Ask HN: Is fake GitHub profile data a thing?

I'm hiring for some technical positions, and noticed that I'm getting a lot of resumes that link to a GitHub profile with a common set of characteristics:

- A long README.md with lots of awards/stats images.

- Lots of repositories with single commits, no real explanations in the READMEs. Sometimes these are non-fork copies of more popular projects, which seems even more suspicious.

- Most of the repos have five to ten stars each, but if you open them up they are basically the same people over and over starring all the repos.

I don't want to share links to example profiles because these may be real people, and maybe there's some legitimate scenario where profiles look like this that I'm just not thinking of? It seems though like it's just pumping fake data to drive the stats in the readme.

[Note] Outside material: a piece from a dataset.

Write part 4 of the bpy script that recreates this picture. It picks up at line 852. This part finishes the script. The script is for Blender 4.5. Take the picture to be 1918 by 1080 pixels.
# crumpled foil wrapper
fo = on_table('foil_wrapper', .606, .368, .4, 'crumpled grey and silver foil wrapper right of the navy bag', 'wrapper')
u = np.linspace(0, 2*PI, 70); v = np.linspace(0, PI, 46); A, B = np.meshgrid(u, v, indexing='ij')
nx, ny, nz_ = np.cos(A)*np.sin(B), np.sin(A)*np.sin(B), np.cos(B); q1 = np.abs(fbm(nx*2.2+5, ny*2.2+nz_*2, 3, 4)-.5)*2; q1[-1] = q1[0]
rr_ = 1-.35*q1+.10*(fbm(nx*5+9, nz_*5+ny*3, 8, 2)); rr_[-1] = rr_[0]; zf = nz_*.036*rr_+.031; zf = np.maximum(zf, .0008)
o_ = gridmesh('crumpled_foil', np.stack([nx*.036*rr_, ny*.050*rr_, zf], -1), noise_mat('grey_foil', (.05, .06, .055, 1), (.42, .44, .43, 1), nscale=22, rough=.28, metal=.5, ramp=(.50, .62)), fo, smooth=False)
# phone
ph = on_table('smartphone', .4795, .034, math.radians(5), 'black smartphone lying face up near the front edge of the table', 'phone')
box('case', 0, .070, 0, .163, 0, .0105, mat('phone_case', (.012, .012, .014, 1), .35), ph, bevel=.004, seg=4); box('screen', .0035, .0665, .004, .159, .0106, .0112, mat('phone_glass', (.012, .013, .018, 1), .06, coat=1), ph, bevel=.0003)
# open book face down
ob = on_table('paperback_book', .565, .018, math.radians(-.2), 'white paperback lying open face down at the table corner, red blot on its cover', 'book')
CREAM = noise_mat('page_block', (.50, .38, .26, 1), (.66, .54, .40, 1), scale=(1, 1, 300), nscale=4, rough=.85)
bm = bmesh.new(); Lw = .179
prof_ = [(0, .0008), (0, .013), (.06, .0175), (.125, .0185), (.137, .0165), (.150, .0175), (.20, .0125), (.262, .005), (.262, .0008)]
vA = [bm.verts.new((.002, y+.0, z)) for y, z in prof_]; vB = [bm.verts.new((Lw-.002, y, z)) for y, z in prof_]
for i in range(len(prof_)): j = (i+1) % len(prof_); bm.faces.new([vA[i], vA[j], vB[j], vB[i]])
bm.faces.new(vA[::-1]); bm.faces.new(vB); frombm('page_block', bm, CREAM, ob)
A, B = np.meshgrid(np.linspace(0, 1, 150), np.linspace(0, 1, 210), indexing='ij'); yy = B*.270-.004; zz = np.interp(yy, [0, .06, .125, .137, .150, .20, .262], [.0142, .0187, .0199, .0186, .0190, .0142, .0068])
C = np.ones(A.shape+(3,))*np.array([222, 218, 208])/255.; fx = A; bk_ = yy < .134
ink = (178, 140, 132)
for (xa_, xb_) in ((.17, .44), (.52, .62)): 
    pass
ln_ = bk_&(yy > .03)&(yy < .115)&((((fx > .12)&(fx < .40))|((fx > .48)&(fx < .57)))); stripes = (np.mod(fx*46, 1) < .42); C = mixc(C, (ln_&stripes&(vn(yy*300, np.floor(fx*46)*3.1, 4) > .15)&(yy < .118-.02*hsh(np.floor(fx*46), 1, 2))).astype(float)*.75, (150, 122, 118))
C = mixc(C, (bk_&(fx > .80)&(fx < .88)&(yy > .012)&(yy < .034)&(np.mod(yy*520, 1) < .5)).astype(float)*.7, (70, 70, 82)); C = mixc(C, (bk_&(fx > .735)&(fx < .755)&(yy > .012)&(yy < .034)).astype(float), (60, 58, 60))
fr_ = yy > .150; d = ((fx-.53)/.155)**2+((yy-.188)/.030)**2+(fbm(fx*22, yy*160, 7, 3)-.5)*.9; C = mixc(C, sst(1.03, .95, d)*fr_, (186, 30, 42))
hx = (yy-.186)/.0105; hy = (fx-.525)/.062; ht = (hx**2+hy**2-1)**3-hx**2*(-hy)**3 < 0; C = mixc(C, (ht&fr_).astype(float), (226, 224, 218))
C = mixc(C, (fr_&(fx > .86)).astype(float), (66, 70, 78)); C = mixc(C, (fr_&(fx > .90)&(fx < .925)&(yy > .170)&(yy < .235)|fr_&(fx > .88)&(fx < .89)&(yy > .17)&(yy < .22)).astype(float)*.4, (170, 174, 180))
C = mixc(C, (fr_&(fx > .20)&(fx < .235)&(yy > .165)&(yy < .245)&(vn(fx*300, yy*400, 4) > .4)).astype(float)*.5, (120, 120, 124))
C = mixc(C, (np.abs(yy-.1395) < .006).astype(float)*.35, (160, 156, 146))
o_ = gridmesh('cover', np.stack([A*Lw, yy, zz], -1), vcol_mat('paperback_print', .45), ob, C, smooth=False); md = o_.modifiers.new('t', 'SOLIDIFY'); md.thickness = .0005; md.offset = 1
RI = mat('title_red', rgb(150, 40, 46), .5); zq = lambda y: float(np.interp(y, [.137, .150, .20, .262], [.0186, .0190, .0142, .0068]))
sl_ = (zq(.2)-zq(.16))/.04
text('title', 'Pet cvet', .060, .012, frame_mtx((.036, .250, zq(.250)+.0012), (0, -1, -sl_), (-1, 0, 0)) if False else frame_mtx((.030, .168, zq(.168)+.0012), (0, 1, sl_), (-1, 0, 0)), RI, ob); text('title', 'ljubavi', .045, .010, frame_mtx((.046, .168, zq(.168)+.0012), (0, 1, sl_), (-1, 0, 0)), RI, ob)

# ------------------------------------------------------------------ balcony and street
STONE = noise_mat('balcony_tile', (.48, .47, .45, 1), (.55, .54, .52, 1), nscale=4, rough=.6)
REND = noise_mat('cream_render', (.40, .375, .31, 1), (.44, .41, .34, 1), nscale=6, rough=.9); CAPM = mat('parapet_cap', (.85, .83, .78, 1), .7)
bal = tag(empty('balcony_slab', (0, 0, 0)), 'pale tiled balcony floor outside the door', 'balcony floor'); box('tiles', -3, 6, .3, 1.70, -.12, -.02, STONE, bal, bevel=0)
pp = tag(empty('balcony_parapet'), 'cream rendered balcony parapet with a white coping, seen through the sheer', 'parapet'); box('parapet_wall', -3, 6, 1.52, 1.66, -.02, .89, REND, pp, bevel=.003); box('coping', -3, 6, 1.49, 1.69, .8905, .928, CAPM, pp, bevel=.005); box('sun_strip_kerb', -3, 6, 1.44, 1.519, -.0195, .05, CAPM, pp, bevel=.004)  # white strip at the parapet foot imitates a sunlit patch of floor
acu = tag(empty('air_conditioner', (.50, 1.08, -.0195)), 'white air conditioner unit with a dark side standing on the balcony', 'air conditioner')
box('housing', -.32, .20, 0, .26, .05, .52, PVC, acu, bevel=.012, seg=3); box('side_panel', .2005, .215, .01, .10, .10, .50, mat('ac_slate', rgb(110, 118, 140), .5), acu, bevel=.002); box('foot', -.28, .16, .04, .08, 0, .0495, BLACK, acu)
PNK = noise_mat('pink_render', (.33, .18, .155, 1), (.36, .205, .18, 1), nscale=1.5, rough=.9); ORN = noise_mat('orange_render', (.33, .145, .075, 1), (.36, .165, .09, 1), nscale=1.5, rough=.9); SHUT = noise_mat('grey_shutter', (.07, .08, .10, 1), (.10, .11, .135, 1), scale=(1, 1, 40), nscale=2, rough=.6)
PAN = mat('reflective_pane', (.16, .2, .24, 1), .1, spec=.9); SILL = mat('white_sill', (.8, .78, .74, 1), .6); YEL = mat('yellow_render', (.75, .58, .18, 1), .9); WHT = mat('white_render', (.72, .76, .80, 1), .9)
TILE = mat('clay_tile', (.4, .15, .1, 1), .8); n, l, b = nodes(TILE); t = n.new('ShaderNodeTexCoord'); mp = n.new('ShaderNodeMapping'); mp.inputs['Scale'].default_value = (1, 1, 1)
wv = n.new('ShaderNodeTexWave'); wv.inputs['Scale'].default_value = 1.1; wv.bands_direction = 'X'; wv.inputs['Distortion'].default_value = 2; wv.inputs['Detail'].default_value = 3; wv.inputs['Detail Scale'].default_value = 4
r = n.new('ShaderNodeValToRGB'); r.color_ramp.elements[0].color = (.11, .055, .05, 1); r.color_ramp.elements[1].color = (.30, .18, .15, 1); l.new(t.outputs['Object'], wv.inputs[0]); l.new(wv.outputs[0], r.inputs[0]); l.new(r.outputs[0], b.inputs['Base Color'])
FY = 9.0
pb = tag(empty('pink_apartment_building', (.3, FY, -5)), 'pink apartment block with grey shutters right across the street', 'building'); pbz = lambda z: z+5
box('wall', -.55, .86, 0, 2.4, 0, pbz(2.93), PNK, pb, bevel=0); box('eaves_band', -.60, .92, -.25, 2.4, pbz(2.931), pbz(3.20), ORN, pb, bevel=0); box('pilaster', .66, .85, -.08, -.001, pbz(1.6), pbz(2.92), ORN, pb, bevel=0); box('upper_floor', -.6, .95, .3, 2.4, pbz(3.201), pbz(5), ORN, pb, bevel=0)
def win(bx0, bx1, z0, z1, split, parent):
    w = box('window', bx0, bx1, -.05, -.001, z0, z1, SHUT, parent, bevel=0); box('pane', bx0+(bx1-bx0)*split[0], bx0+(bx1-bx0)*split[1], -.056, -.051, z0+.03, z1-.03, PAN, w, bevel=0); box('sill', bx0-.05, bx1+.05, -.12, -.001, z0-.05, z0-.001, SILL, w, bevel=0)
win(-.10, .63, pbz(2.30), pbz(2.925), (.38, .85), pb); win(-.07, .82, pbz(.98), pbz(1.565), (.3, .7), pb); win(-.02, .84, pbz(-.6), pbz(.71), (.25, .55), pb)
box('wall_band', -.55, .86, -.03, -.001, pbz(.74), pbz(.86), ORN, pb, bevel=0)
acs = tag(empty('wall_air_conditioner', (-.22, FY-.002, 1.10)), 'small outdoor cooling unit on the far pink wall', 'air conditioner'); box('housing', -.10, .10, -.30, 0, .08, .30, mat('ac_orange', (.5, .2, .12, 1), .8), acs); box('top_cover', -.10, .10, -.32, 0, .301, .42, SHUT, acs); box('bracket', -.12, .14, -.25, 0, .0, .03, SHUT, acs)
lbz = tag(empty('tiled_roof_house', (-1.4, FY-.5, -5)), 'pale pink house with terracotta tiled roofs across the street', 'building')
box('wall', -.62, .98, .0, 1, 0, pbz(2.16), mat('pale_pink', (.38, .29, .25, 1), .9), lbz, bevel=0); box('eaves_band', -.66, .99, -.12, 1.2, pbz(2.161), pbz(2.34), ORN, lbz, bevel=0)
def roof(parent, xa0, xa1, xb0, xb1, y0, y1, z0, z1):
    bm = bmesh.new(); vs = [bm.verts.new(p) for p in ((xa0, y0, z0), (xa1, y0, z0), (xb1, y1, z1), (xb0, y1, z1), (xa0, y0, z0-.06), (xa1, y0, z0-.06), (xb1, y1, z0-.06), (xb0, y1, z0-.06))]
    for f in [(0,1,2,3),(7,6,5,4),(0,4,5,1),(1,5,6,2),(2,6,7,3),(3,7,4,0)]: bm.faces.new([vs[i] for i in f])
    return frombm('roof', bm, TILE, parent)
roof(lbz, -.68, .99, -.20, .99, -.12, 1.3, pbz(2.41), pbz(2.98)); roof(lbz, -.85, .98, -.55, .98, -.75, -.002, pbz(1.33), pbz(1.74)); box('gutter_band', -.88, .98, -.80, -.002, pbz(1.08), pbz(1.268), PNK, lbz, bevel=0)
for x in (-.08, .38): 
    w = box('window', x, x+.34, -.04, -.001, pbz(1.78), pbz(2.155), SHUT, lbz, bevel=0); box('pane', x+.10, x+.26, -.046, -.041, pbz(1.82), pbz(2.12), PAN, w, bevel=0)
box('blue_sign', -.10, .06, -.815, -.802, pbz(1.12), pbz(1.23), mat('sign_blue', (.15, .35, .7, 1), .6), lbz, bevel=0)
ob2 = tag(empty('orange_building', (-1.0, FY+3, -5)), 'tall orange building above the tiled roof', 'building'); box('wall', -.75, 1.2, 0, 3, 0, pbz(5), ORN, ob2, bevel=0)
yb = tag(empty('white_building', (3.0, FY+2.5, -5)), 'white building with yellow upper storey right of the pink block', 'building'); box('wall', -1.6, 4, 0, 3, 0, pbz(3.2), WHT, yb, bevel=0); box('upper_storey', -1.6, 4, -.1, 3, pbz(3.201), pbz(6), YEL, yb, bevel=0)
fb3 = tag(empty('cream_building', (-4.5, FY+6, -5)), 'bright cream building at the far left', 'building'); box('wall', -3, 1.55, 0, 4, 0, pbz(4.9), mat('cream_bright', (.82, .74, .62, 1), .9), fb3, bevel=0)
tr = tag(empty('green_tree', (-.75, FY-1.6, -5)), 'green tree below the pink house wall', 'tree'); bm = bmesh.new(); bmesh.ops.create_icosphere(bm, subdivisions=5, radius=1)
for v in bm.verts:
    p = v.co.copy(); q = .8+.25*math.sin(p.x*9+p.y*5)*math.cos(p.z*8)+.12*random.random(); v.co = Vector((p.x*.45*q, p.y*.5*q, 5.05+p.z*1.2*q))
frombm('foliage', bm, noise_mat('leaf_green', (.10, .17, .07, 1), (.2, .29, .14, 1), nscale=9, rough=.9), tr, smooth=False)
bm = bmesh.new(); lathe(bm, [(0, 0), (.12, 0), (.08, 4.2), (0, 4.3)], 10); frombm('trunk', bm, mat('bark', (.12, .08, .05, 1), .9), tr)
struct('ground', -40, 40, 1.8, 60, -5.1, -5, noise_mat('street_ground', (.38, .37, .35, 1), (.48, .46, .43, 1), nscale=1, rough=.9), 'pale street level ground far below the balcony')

The resumes that come along with the profiles seem normal enough, so I wanted to ask here if it's something that others are seeing as well? And if it's a red flag, as I assume at this point? I'm asking because I don't want to write people off if there's something benign happening here that I am just not familiar with.

  • Of course “fake” GitHub accounts are a thing. Just like people pump up their resumes in general. What you’re describing may simply be people who heard that having a GitHub profile with some stuff on it was a good idea. So they uploaded a bunch of projects and got their friends to “like” them. At least I’d personally like to think that people who are actively out to “cheat” on their GitHub repos genuinely put a little more effort into it than that.

    I’m not sure if it constitutes as a red flag, but you can always take a look to see if the repo “starring” goes both ways, or/and ask about it.

  • - fad chasing

    - making plans without executing them, using forks as upvote button

    - when you make or fork a repo, it shows to ur followers, hence same people each time

    and yeah, they do things to make number go up, consider it "metagaming" as opposed to like, bad stuff. Anyone is allowed to play github how they want!

    as always, check their original code, la commits done by their accnt, ignoring anything silly (small, low effort commits) as punishing someone for being silly, is a bit silly, look at their PRs, look at their projects they have efforted on, etc, if there are none, then just treat it like they had no github.

  • Maybe there are just students. My school did not teach us Git, our programs were graded by algorithms and teachers.

    I had built simple but not trivial programs like a Raytracing engine in C, a basic shell with AST, globbing etc.

    When I started looking for my job, I just took the time to migrate some of these projects to Github. The project was already finished and unversioned, so I just

    git init git remote add git add . git commit git push

    Not the best, but it was the best I could do at that time.

  • Because many recruiters use automated tools to filter candidates. These tools use your github profile statistics to see how "active" you have been, regardless of the content of your projects. You would think it makes sense to build actual projects, but who has time on projects when they are working 8am to 6pm plus 2 hour commute every day? This is why people fake their github profiles to pass recruiters.

  • I'd say you could accomplish the same goal by making an auto-commit script to make your contribution history green (which can be done retroactively as well!) and get recruiters that are none the wiser to see what a stellar shipper you are. Heck, I can even name someone who was eventually hired at Github who did this and said it led to more conversations during interviews about how exactly it was done.

  • I wanted to moan about how the best coders have GitHub repos but keep most of them or atleast the best private so they can perhaps build a side business out of them , thus making them less likely to get selected as a solid spare time coder.

    I’m kind of retired now so I’m now less perturbed by it and more empathic towards business owners who must find it nearly impossible to sort the wheat from the chaff especially if the interviewee like me refused to do technical tests.

    At the end of the day I realise now I was competing against dishonest candidates and I never stood a good chance I’m lucky I’m sought after now but that’s only because of my experience.

  • > Most of the repos have five to ten stars each, but if you open them up they are basically the same people over and over starring all the repos.

    As a datapoint, this happens in a few of my repos. There's really nothing interesting in some of them (homework assignments from when I was in college), but there are a couple of profiles who star almost all my repos. I don't know them in real life, don't know where they came from.

  • At some point people were told a Github profile will make you standout. With the right incentives, it is most definitely a thing.